The British-born Scott first established himself as a director of TV commercials. His memorable, highly stylized spots have included ads for Chanel and Apple computers.

Older brother of director Tony Scott ("Top Gun," "Spy Game"), Ridley Scott broke into feature films with "The Duellists" in 1977, adapted from a Joseph Conrad short story.

Until the last couple of years, he had managed a couple of hits ("Alien," "Thelma & Louise"), some middling successes ("Blade Runner," "Black Rain") and some misses ("Legend," "1492: Conquest of Paradise," "White Squall," "G.I. Jane").

He's been on a tear lately, releasing three $100 million hits in less than two years in wildly different genres: the Roman epic "Gladiator," the serial-killer thriller "Hannibal" and his current military saga "Black Hawk Down."

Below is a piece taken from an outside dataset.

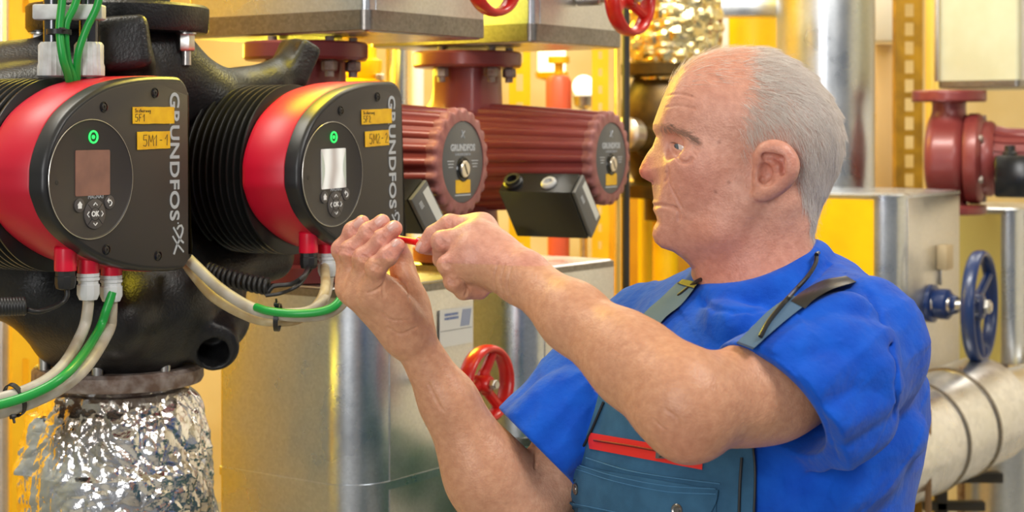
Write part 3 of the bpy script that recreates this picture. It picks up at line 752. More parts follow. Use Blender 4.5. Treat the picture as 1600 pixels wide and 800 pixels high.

The latter earned Scott, 64, his third best-director nomination (he was previously nominated for "Thelma & Louise" and "Gladiator," last year's best-picture winner).

"Black Hawk Down" departs from the lavish visual and design style of many of Scott's earlier films. Recounting a U.S. military mission gone haywire in Somalia, it has a gritty documentary look, capturing the chaos of combat through an ensemble cast in some of the most intense battle re-creations since "Saving Private Ryan."